Abstract

Big IoT data is inherently distributed, high-dimensional, irregular, and sparse in nature. Fog computing model in its original form is by no means the optimal solution for mining big IoT data. However, utilizing the network edge for mining tasks, such as enabling edge and IoT devices to mine locally frequent patterns can significantly improve the mining performance. Additionally, edge devices capable of performing distributed job processing could utilize the model to the fullest. But resource poorness of edge and IoT devices needs lightweight pattern mining algorithms.

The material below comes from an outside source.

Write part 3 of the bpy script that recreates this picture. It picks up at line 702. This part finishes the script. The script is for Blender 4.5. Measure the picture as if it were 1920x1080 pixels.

This paper presents Distributed HARnessing the Power of Powersets for Mining Frequent Itemsets (D-HARPP), a spark-based distributed algorithm to mine frequent co-occurring itemsets in big IoT data. Unlike state-of-the-art distributed algorithms, D-HARPP makes a single pass over the data and does not create candidate itemsets; thus, achieves significantly better runtime and consumes the least memory. Moreover, performance of D-HARPP is not deteriorated at lower minimum support thresholds. These distinguishing characteristics make D-HARPP an optimal choice for Spark-enabled edge and IoT devices. D-HARPP has outperformed Spark-Apriori, another distributed algorithm by significant margins, both in terms of runtime and memory consumption, particularly on sparse datasets.